**** Data lines ****
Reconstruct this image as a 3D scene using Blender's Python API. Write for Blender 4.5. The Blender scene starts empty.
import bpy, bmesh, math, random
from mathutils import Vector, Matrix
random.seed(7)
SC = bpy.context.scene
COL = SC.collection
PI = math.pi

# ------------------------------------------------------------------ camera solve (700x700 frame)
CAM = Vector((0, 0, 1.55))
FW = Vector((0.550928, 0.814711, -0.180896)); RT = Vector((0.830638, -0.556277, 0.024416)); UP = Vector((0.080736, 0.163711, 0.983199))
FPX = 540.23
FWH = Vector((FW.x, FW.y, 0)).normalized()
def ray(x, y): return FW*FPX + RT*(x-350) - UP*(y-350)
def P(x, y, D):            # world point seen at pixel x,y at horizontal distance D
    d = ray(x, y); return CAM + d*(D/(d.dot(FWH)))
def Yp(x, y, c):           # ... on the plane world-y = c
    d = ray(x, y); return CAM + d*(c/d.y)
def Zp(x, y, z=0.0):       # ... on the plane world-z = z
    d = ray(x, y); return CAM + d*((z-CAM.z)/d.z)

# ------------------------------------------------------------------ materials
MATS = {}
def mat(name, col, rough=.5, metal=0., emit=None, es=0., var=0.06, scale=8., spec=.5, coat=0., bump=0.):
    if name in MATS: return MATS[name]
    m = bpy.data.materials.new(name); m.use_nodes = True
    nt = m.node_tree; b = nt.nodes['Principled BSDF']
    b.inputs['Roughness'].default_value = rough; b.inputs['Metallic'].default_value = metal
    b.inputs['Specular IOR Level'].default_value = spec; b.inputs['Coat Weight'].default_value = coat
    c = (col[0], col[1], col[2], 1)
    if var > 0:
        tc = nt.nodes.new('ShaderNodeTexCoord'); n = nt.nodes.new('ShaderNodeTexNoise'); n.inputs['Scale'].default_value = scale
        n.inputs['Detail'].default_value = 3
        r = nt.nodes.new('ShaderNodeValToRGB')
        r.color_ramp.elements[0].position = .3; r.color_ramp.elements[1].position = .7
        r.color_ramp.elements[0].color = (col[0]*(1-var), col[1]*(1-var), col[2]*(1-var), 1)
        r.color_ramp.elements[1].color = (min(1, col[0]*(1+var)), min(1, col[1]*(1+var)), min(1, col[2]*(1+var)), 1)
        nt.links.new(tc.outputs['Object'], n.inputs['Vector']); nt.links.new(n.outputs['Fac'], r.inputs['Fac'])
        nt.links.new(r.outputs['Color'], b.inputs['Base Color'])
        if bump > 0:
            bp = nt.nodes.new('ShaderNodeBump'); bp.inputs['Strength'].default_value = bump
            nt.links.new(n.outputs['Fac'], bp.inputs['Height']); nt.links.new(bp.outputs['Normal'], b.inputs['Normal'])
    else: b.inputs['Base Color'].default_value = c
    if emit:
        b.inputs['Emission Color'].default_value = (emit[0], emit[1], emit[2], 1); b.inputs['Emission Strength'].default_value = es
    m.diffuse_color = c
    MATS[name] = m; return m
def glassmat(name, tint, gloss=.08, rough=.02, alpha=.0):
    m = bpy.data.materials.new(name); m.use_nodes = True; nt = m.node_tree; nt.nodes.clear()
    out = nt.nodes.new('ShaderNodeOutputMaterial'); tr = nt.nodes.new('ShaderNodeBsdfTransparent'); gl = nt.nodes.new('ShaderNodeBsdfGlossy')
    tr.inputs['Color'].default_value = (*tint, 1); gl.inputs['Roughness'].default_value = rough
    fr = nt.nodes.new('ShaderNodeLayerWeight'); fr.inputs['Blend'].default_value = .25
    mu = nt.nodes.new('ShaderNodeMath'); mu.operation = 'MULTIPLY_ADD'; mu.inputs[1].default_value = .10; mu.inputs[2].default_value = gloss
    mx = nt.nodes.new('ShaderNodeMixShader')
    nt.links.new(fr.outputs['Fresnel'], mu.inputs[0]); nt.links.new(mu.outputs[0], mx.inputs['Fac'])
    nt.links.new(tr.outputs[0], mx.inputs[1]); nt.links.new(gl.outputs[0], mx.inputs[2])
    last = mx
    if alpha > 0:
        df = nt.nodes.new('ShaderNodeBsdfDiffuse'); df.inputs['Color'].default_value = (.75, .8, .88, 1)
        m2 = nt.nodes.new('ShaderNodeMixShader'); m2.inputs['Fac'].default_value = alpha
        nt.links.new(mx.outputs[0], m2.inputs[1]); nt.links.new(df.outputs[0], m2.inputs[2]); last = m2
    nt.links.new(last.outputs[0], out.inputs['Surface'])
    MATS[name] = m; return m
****
_Directive:_ Extract the first line above and each line after it up to and including the one with "PI = math.pi", please, exactly and with nothing else.

_Solution for this problem:_
Reconstruct this image as a 3D scene using Blender's Python API. Write for Blender 4.5. The Blender scene starts empty.
import bpy, bmesh, math, random
from mathutils import Vector, Matrix
random.seed(7)
SC = bpy.context.scene
COL = SC.collection
PI = math.pi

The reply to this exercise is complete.